Ho trovato questo film noioso e forse anche nocivo. Perché mi è sembrato che l’intera visione sia l’idea che un reazionario ha della femminilità e del femminile (attenzione, non di una femminilità omosessuale, bisessuale ecc. bensì proprio della femminilità tout court).

I giochi di regia, i grandangoli e gli occhi di pesce, rivelano una perizia fredda e fine a se stessa.
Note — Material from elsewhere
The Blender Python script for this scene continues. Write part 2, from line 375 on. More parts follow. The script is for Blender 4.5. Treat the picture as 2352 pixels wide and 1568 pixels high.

Sono le tre interpreti che mi hanno fatto arrivare fino alla fine della storia. Su tutte, Olivia Colman, che incarna la mediocre, collerica e dolente regina Anna, giganteggia perché è un gigante di suo. E tocca lo spettatore in quei rarissimi momenti in cui il suo dolore autentico rompe la maschera caricaturale per trafiggere chi la guarda. Spero ed auguro a quest’attrice di mostruosa bravura di avere ruoli all’altezza del suo grandioso talento. Rachel Weisz è sottilissima nell’interpretare tutta l’arroganza e la smodata ambizione della sua duchessa di Marlborough. Emma Stone cerca di stare al passo delle altre due attrici e, a volte, ci riesce.



P.S.

Durante i dodici anni di regno della vera regina Anna di Gran Bretagna, dal 1702 al 1714, operarono e brillarono scrittori come Jonathan Swift, Daniel Defoe, Alexander Pope.

Fu durante il suo regno, nel 1709, che si vide la prima rilevante legge sul diritto d’autore che dava finalmente i diritti esclusivi agli scrittori invece che agli stampatori. Legge nota come Statute of Anne.